As for the length of a waveguide, the center line of a waveguide, which can be curved, is discretized in a linear piecewise fashion to create a shape, which in the limit of an increasing number of elements will give the, say, mathematical length. Each floating point linear segment is slightly shorter than the arc points it connects, so the sum of the elements on a circular arc is a bit shorter than the mathematical length it represents. (Although the lines can also cut the arcs such that the arc is equally right and left of the line segments.) In gds export those points have to snap to the gds integer grid. This step actually may lead to a slightly larger, but more likely, again a slightly shorter, center line.
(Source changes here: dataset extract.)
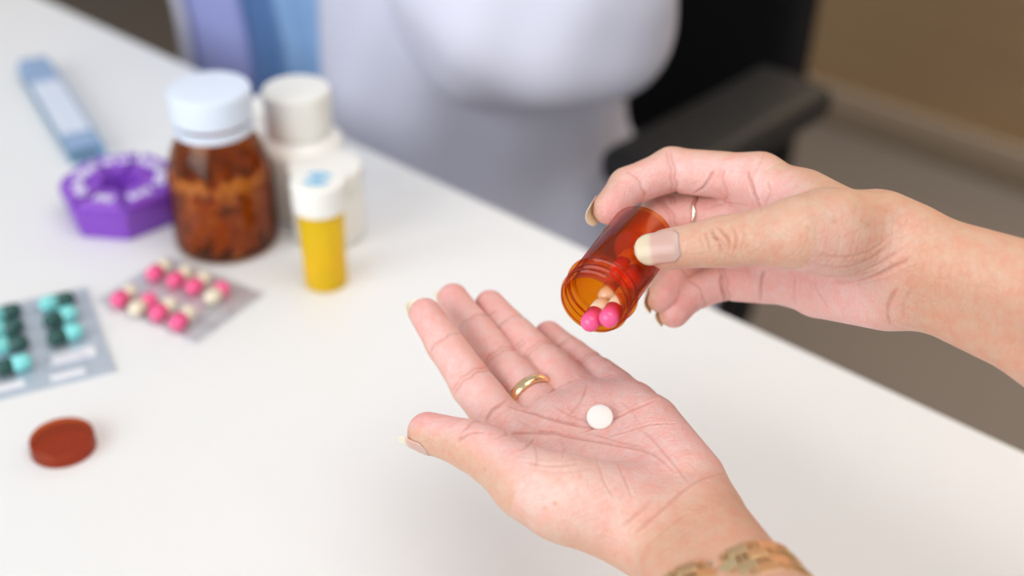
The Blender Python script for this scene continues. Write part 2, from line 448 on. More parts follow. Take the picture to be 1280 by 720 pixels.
def quad_mesh(name, V, Q):
    me = bpy.data.meshes.new(name)
    me.vertices.add(len(V)); me.vertices.foreach_set('co', V.astype(np.float32).ravel())
    me.loops.add(Q.size); me.loops.foreach_set('vertex_index', Q.astype(np.int32).ravel())
    me.polygons.add(len(Q)); me.polygons.foreach_set('loop_start', np.arange(0, Q.size, 4, dtype=np.int32))
    me.update(calc_edges=True); me.validate(); return me
def set_tone(me, C):
    a = me.color_attributes.new('tone', 'FLOAT_COLOR', 'POINT')
    a.data.foreach_set('color', np.concatenate([C, np.ones((len(C), 1))], 1).astype(np.float32).ravel())
def seg_dist(V, line):
    """distance to a polyline and how far along it (0..1)"""
    d = np.full(len(V), 9.0); T = np.zeros(len(V)); n = len(line) - 1
    L = np.array(line); lo, hi = L.min(0) - .006, L.max(0) + .006
    I = np.nonzero(((V > lo) & (V < hi)).all(1))[0]; P = V[I]; dm = np.full(len(I), 9.0); tm = np.zeros(len(I))
    for i, (a, b) in enumerate(zip(line, line[1:])):
        ab = b - a; h = np.clip((P - a) @ ab / (ab @ ab + 1e-15), 0, 1)
        q = P - a - h[:, None] * ab; x = np.sqrt(np.einsum('ij,ij->i', q, q)); m = x < dm
        dm[m] = x[m]; tm[m] = (i + h[m]) / n
    d[I] = dm; T[I] = tm
    return d, T
def curve_pts(px, n=14):
    """smooth curve through picture measurements"""
    P = np.array(px, float); m = len(P)
    if m < 3: return [P[0] + (P[-1] - P[0]) * t for t in np.linspace(0, 1, n)]
    out = []
    Pp = np.vstack([2 * P[0] - P[1], P, 2 * P[-1] - P[-2]])
    for i in range(1, m):
        p0, p1, p2, p3 = Pp[i - 1], Pp[i], Pp[i + 1], Pp[i + 2]
        for t in np.linspace(0, 1, max(3, n // (m - 1)), endpoint=(i == m - 1)):
            out.append(.5 * ((2 * p1) + (p2 - p0) * t + (2 * p0 - 5 * p1 + 4 * p2 - p3) * t * t + (3 * p1 - p0 - 3 * p2 + p3) * t ** 3))
    return out
#@@STRUCTURE

# ------------------------------------------------------------------ the room
link_mesh('floor', box_mesh('floor', (0, 0, -.05), (7, 7, .1)), M_FLOOR, loc=(0.6, 1.6, 0), rot=(0, 0, EDGE_ROT))['kind'] = 'structure'
WALL_P = on_z(1160, 195, 0.0)
wall_mid = WALL_P - 1.0 * E_AX
w_ = link_mesh('wall_back', box_mesh('wall_back', (0, .06, 1.4), (6, .12, 2.8)), M_WOOD, loc=(wall_mid[0], wall_mid[1], 0), rot=(0, 0, EDGE_ROT)); w_['kind'] = 'structure'
M_BASE = pbr('dark_taupe_baseboard', (0.19, 0.14, 0.095), 0.5)
w_ = link_mesh('baseboard_back', box_mesh('baseboard_back', (0, -.008, .04), (6, .016, .08), .003), M_BASE, loc=(wall_mid[0], wall_mid[1], 0), rot=(0, 0, EDGE_ROT)); w_['kind'] = 'structure'

# the desk
desk_c = en(0.1, -0.43, 0)
desk = empty('desk', desk_c, 'white laminate desk with everything laid out on it', 'desk', rot=(0, 0, EDGE_ROT))
link_mesh('desktop', box_mesh('desktop', (0, 0, TABLE_Z - .0125), (2.2, .86, .025), .0012), M_TABLE, desk, smooth=False)
for sx in (-1, 1):
    for sy in (-1, 1):
        link_mesh('leg', box_mesh('leg', (sx * 1.04, sy * .38, (TABLE_Z - .025) / 2), (.05, .05, TABLE_Z - .025), .003), M_EDGE, desk, smooth=False)

# ------------------------------------------------------------------ office chair beyond the desk
ch = en(-.19, .31, 0)
chair = empty('office_chair', ch, 'black office chair behind the desk under the person in the white coat', 'chair', rot=(0, 0, EDGE_ROT))
def pad_mesh(name, poly, z0, z1, bev): return prism_mesh(name, poly, z0, z1, bev, 4)
link_mesh('seat', box_mesh('seat', (0, 0, .36), (.48, .46, .08), .03, 5), M_BLACK, chair)
bm = bmesh.new()
NX, NZ = 16, 14
rows = []
for side in (0, 1):
    g = []
    for i in range(NX + 1):
        x = -.235 + .47 * i / NX; col_ = []
        for k in range(NZ + 1):
            z = .40 + .62 * k / NZ
            y = .29 - .09 * (abs(x) / .235) ** 2 + .06 * ((z - .4) / .62) + (.05 if side else 0)
            col_.append(bm.verts.new((x, y, z)))
        g.append(col_)
    rows.append(g)
for s_, g in enumerate(rows):
    for i in range(NX):
        for k in range(NZ):
            q = (g[i][k], g[i + 1][k], g[i + 1][k + 1], g[i][k + 1]); bm.faces.new(q if s_ == 0 else q[::-1])
A_, B_ = rows
for i in range(NX):
    bm.faces.new((A_[i][0], B_[i][0], B_[i + 1][0], A_[i + 1][0])); bm.faces.new((A_[i][NZ], A_[i + 1][NZ], B_[i + 1][NZ], B_[i][NZ]))
for k in range(NZ):
    bm.faces.new((A_[0][k], A_[0][k + 1], B_[0][k + 1], B_[0][k])); bm.faces.new((A_[NX][k], B_[NX][k], B_[NX][k + 1], A_[NX][k + 1]))
bo = link_mesh('backrest', bm_mesh('backrest', bm), M_BLACK, chair)
for sx in (1, -1):
    a_ = link_mesh('armrest', box_mesh('armrest', (sx * .30, .02, .665), (.085, .25, .035), .014, 4), M_DGREY, chair)
    link_mesh('armrest_post', tube_mesh('armrest_post', [(sx * .22, .03, .36), (sx * .30, .03, .38), (sx * .31, .03, .60), (sx * .30, .02, .655)], .019), M_BLACK_PL, a_)
link_mesh('gas_column', lathe('gas_column', [(0, .08), (.03, .08), (.03, .22), (.02, .23), (.02, .325), (0, .325)], 24), M_BLACK_PL, chair)
for k in range(5):
    a = k * 2 * math.pi / 5 + .3
    link_mesh('base_spoke', tube_mesh('base_spoke', [(0, 0, .12), (.16 * math.cos(a), .16 * math.sin(a), .10), (.30 * math.cos(a), .30 * math.sin(a), .075)], [.03, .024, .018]), M_BLACK_PL, chair)
    link_mesh('caster', lathe('caster', round_prof([(0, -.012), (.03, -.012), (.03, .012), (0, .012)], .006), 20), M_BLACK_PL, chair, loc=(.30 * math.cos(a), .30 * math.sin(a), .030), rot=(math.pi / 2, 0, a))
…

It depends on how the smooth curve shape is positioned on the grid. The geometrical length stored in the element in Nazca is its mathematical length, not the sum of the linear elements. Note the linear elements could be considered before or after grid snapping.
Finally, the area. A waveguide will have two egde polygons, for which the same arguments apply as for the center line. From the waveguide area, the arc length can be extracted, as you indicate. For a grid of 1 nm the area can be filled in steps of 1 nm^2. The gds tile shape still has to follow the waveguide, so in practise the area steps with be several times that resolution when changing the width or radius of the waveguide. To match the area in the gds such that it yields the correct center line length may need a tiny adaptation of the radius and or width. The adaptation depends on the deviation of the extracted arc length from the mathematical length. Note this has to be on the final gds grid, i.e. the toplevel grid after flattening, or on a cell whose grid overlaps the topcell grid, to not change the result after flattening.
That said, your increased resolution to 1e-12 will effectively lead to higher sampling on a finer grid, and all curves will be smoother and closer to their mathematical length. So yes, it works. However, if you send your mask off to the mask vendor they will regrid your mask to their process resolution, which brings you back to square one, e.g. the 1 nm resolution. Hence, ideally you know exactly what happens to your gds before it enters the litho.
Also, be aware that the effective refractive index in curves is different from that in straight waveguides. This may lead to significant phase errors when not taken into account.